Excerpted data:
(begin)

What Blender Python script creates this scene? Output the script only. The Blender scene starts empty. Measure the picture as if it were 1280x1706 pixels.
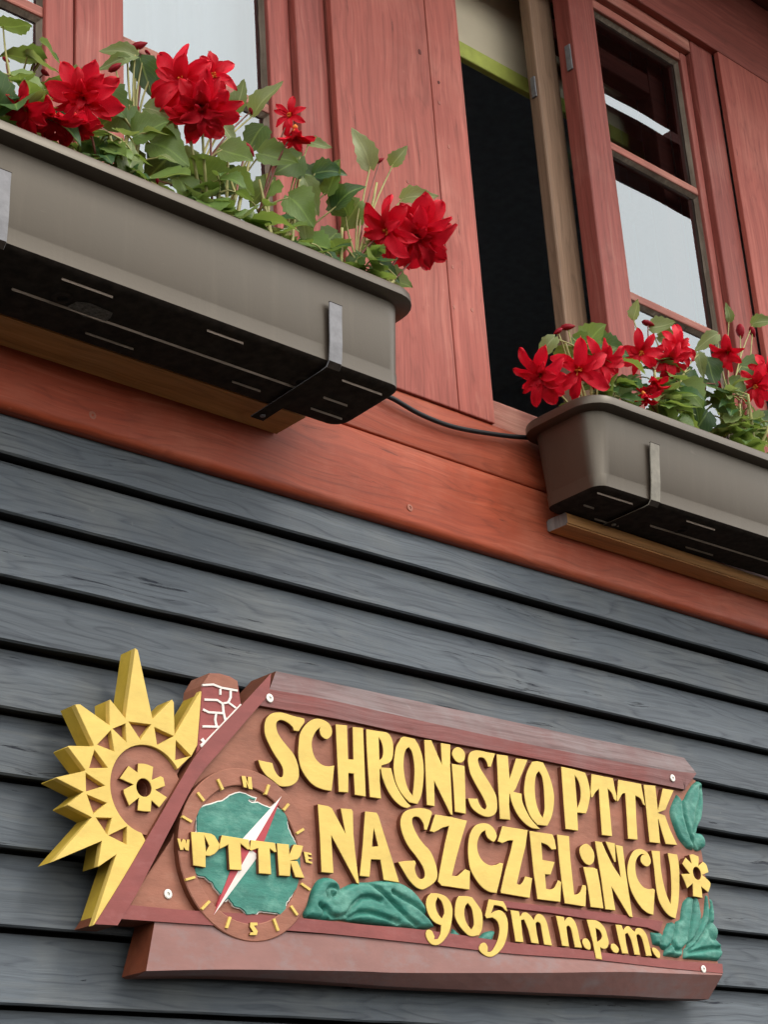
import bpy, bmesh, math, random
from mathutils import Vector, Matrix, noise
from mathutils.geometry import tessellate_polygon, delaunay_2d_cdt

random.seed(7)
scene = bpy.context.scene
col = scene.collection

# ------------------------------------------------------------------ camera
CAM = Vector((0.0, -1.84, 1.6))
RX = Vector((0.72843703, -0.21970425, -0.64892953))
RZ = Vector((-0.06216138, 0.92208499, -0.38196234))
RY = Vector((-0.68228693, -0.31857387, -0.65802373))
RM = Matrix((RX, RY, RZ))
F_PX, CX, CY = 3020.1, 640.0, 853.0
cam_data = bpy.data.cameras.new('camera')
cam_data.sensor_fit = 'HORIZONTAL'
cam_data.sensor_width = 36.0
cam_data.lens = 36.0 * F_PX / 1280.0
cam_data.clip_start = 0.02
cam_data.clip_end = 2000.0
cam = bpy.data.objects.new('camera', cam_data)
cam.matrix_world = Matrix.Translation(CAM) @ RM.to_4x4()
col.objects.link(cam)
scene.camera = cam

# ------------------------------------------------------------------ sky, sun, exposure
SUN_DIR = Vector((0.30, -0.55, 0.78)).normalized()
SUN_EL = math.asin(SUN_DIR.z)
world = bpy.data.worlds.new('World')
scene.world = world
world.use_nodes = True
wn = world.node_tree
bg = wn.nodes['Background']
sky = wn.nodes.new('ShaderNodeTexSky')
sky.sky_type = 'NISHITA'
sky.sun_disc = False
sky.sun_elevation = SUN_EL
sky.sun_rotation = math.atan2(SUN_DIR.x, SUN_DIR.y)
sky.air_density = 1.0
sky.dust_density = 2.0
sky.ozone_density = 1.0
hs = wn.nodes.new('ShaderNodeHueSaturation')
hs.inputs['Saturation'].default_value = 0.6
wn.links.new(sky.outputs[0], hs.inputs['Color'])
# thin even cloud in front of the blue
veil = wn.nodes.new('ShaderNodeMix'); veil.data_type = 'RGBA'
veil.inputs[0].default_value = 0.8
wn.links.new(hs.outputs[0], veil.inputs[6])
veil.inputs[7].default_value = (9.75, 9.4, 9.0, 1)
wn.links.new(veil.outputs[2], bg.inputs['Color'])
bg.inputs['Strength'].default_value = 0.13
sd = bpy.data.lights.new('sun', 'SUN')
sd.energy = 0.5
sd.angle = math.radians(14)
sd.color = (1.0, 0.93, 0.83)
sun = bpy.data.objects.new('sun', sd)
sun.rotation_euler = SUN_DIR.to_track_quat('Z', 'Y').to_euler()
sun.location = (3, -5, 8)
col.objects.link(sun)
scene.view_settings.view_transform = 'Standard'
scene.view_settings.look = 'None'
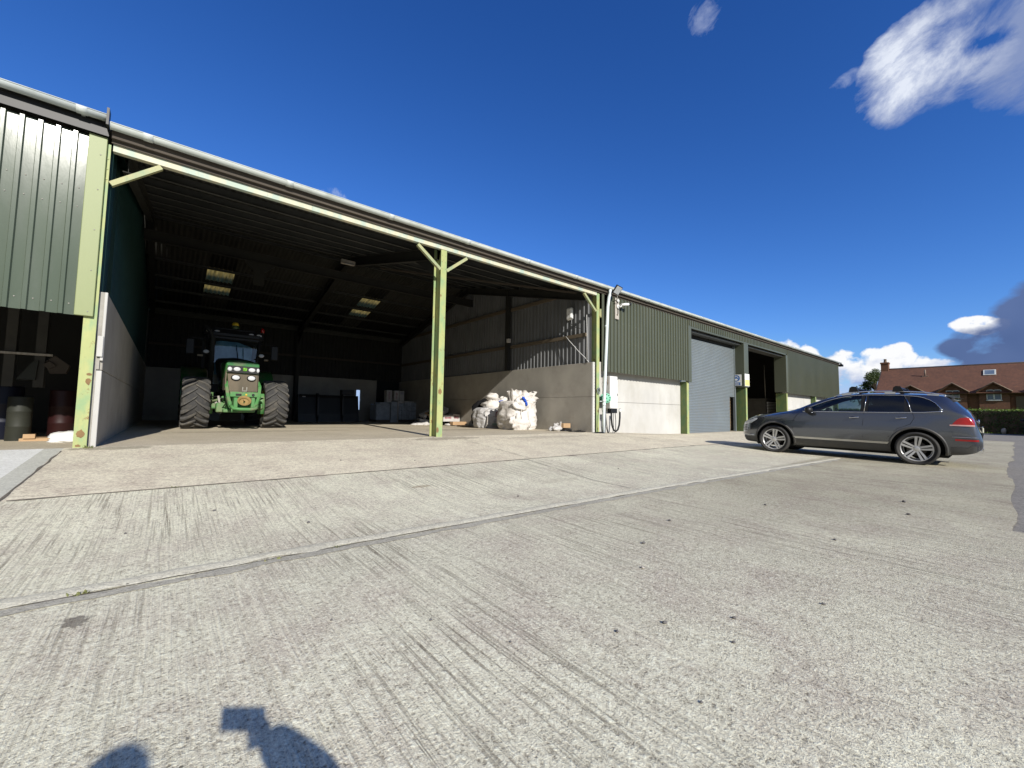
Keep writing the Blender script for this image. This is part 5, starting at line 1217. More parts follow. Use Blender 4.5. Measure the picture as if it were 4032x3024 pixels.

(end)

Problem to work on: Repeat all of the records verbatim, leaving out the pictures.

Solution for this task:
What Blender Python script creates this scene? Output the script only. The Blender scene starts empty. Measure the picture as if it were 1280x1706 pixels.
import bpy, bmesh, math, random
from mathutils import Vector, Matrix, noise
from mathutils.geometry import tessellate_polygon, delaunay_2d_cdt

random.seed(7)
scene = bpy.context.scene
col = scene.collection

# ------------------------------------------------------------------ camera
CAM = Vector((0.0, -1.84, 1.6))
RX = Vector((0.72843703, -0.21970425, -0.64892953))
RZ = Vector((-0.06216138, 0.92208499, -0.38196234))
RY = Vector((-0.68228693, -0.31857387, -0.65802373))
RM = Matrix((RX, RY, RZ))
F_PX, CX, CY = 3020.1, 640.0, 853.0
cam_data = bpy.data.cameras.new('camera')
cam_data.sensor_fit = 'HORIZONTAL'
cam_data.sensor_width = 36.0
cam_data.lens = 36.0 * F_PX / 1280.0
cam_data.clip_start = 0.02
cam_data.clip_end = 2000.0
cam = bpy.data.objects.new('camera', cam_data)
cam.matrix_world = Matrix.Translation(CAM) @ RM.to_4x4()
col.objects.link(cam)
scene.camera = cam

# ------------------------------------------------------------------ sky, sun, exposure
SUN_DIR = Vector((0.30, -0.55, 0.78)).normalized()
SUN_EL = math.asin(SUN_DIR.z)
world = bpy.data.worlds.new('World')
scene.world = world
world.use_nodes = True
wn = world.node_tree
bg = wn.nodes['Background']
sky = wn.nodes.new('ShaderNodeTexSky')
sky.sky_type = 'NISHITA'
sky.sun_disc = False
sky.sun_elevation = SUN_EL
sky.sun_rotation = math.atan2(SUN_DIR.x, SUN_DIR.y)
sky.air_density = 1.0
sky.dust_density = 2.0
sky.ozone_density = 1.0
hs = wn.nodes.new('ShaderNodeHueSaturation')
hs.inputs['Saturation'].default_value = 0.6
wn.links.new(sky.outputs[0], hs.inputs['Color'])
# thin even cloud in front of the blue
veil = wn.nodes.new('ShaderNodeMix'); veil.data_type = 'RGBA'
veil.inputs[0].default_value = 0.8
wn.links.new(hs.outputs[0], veil.inputs[6])
veil.inputs[7].default_value = (9.75, 9.4, 9.0, 1)
wn.links.new(veil.outputs[2], bg.inputs['Color'])
bg.inputs['Strength'].default_value = 0.13
sd = bpy.data.lights.new('sun', 'SUN')
sd.energy = 0.5
sd.angle = math.radians(14)
sd.color = (1.0, 0.93, 0.83)
sun = bpy.data.objects.new('sun', sd)
sun.rotation_euler = SUN_DIR.to_track_quat('Z', 'Y').to_euler()
sun.location = (3, -5, 8)
col.objects.link(sun)
scene.view_settings.view_transform = 'Standard'
scene.view_settings.look = 'None'
Keep writing the Blender script for this image. This is part 5, starting at line 1217. More parts follow. Use Blender 4.5. Measure the picture as if it were 4032x3024 pixels.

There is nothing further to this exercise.